→ **REQUIREMENT**
Reproduce the entire listing word for word.

→ **GIVEN INFORMATION**
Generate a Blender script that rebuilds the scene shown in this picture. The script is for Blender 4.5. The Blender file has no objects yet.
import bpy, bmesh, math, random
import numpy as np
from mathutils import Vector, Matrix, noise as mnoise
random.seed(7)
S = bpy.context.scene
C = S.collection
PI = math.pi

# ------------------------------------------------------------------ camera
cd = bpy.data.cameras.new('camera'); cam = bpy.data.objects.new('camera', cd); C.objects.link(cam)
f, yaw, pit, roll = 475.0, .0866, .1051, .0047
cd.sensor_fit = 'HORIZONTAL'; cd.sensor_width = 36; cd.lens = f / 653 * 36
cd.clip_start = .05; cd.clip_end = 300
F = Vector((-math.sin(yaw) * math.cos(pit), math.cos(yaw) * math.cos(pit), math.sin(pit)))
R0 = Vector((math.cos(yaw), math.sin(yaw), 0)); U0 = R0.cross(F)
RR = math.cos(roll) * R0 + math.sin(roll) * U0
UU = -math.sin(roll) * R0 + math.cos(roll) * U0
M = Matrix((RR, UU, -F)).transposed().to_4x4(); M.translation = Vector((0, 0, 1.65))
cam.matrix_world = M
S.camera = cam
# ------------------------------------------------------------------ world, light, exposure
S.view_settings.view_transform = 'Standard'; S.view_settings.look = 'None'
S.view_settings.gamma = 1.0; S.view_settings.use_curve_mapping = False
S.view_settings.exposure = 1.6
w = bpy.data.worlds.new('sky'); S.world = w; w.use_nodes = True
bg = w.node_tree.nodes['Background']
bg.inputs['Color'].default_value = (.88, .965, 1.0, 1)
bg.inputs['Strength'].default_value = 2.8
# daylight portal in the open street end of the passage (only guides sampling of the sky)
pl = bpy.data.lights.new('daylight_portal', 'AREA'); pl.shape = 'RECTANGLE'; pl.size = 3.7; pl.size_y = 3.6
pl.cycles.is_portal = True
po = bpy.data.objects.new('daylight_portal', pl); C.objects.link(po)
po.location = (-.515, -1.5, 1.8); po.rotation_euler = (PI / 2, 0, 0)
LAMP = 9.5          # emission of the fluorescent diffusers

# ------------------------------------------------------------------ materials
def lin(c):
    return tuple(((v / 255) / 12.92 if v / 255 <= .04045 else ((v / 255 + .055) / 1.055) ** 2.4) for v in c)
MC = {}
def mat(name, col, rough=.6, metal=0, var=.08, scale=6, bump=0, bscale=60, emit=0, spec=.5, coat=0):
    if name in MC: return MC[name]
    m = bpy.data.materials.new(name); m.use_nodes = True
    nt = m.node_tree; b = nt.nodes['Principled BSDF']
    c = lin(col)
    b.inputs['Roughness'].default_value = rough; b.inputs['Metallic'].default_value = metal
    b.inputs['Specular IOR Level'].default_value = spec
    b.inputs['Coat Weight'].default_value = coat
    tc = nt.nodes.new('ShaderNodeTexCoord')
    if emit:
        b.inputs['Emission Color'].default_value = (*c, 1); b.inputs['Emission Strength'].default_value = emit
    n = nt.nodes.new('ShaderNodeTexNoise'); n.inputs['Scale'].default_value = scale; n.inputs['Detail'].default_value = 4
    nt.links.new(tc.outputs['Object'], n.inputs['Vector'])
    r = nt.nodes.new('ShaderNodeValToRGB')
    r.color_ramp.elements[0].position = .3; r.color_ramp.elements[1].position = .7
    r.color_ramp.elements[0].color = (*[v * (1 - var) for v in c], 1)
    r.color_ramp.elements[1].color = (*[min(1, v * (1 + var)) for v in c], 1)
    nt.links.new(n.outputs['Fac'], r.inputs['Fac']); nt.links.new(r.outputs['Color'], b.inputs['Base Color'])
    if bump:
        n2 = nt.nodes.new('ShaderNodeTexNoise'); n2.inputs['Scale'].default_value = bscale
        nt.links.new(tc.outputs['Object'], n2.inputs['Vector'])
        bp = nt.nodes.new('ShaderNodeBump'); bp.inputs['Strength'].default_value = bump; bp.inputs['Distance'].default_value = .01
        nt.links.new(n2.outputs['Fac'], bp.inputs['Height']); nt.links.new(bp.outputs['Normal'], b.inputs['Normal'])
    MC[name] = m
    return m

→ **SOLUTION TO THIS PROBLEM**
Generate a Blender script that rebuilds the scene shown in this picture. The script is for Blender 4.5. The Blender file has no objects yet.
import bpy, bmesh, math, random
import numpy as np
from mathutils import Vector, Matrix, noise as mnoise
random.seed(7)
S = bpy.context.scene
C = S.collection
PI = math.pi

# ------------------------------------------------------------------ camera
cd = bpy.data.cameras.new('camera'); cam = bpy.data.objects.new('camera', cd); C.objects.link(cam)
f, yaw, pit, roll = 475.0, .0866, .1051, .0047
cd.sensor_fit = 'HORIZONTAL'; cd.sensor_width = 36; cd.lens = f / 653 * 36
cd.clip_start = .05; cd.clip_end = 300
F = Vector((-math.sin(yaw) * math.cos(pit), math.cos(yaw) * math.cos(pit), math.sin(pit)))
R0 = Vector((math.cos(yaw), math.sin(yaw), 0)); U0 = R0.cross(F)
RR = math.cos(roll) * R0 + math.sin(roll) * U0
UU = -math.sin(roll) * R0 + math.cos(roll) * U0
M = Matrix((RR, UU, -F)).transposed().to_4x4(); M.translation = Vector((0, 0, 1.65))
cam.matrix_world = M
S.camera = cam
# ------------------------------------------------------------------ world, light, exposure
S.view_settings.view_transform = 'Standard'; S.view_settings.look = 'None'
S.view_settings.gamma = 1.0; S.view_settings.use_curve_mapping = False
S.view_settings.exposure = 1.6
w = bpy.data.worlds.new('sky'); S.world = w; w.use_nodes = True
bg = w.node_tree.nodes['Background']
bg.inputs['Color'].default_value = (.88, .965, 1.0, 1)
bg.inputs['Strength'].default_value = 2.8
# daylight portal in the open street end of the passage (only guides sampling of the sky)
pl = bpy.data.lights.new('daylight_portal', 'AREA'); pl.shape = 'RECTANGLE'; pl.size = 3.7; pl.size_y = 3.6
pl.cycles.is_portal = True
po = bpy.data.objects.new('daylight_portal', pl); C.objects.link(po)
po.location = (-.515, -1.5, 1.8); po.rotation_euler = (PI / 2, 0, 0)
LAMP = 9.5          # emission of the fluorescent diffusers

# ------------------------------------------------------------------ materials
def lin(c):
    return tuple(((v / 255) / 12.92 if v / 255 <= .04045 else ((v / 255 + .055) / 1.055) ** 2.4) for v in c)
MC = {}
def mat(name, col, rough=.6, metal=0, var=.08, scale=6, bump=0, bscale=60, emit=0, spec=.5, coat=0):
    if name in MC: return MC[name]
    m = bpy.data.materials.new(name); m.use_nodes = True
    nt = m.node_tree; b = nt.nodes['Principled BSDF']
    c = lin(col)
    b.inputs['Roughness'].default_value = rough; b.inputs['Metallic'].default_value = metal
    b.inputs['Specular IOR Level'].default_value = spec
    b.inputs['Coat Weight'].default_value = coat
    tc = nt.nodes.new('ShaderNodeTexCoord')
    if emit:
        b.inputs['Emission Color'].default_value = (*c, 1); b.inputs['Emission Strength'].default_value = emit
    n = nt.nodes.new('ShaderNodeTexNoise'); n.inputs['Scale'].default_value = scale; n.inputs['Detail'].default_value = 4
    nt.links.new(tc.outputs['Object'], n.inputs['Vector'])
    r = nt.nodes.new('ShaderNodeValToRGB')
    r.color_ramp.elements[0].position = .3; r.color_ramp.elements[1].position = .7
    r.color_ramp.elements[0].color = (*[v * (1 - var) for v in c], 1)
    r.color_ramp.elements[1].color = (*[min(1, v * (1 + var)) for v in c], 1)
    nt.links.new(n.outputs['Fac'], r.inputs['Fac']); nt.links.new(r.outputs['Color'], b.inputs['Base Color'])
    if bump:
        n2 = nt.nodes.new('ShaderNodeTexNoise'); n2.inputs['Scale'].default_value = bscale
        nt.links.new(tc.outputs['Object'], n2.inputs['Vector'])
        bp = nt.nodes.new('ShaderNodeBump'); bp.inputs['Strength'].default_value = bump; bp.inputs['Distance'].default_value = .01
        nt.links.new(n2.outputs['Fac'], bp.inputs['Height']); nt.links.new(bp.outputs['Normal'], b.inputs['Normal'])
    MC[name] = m
    return m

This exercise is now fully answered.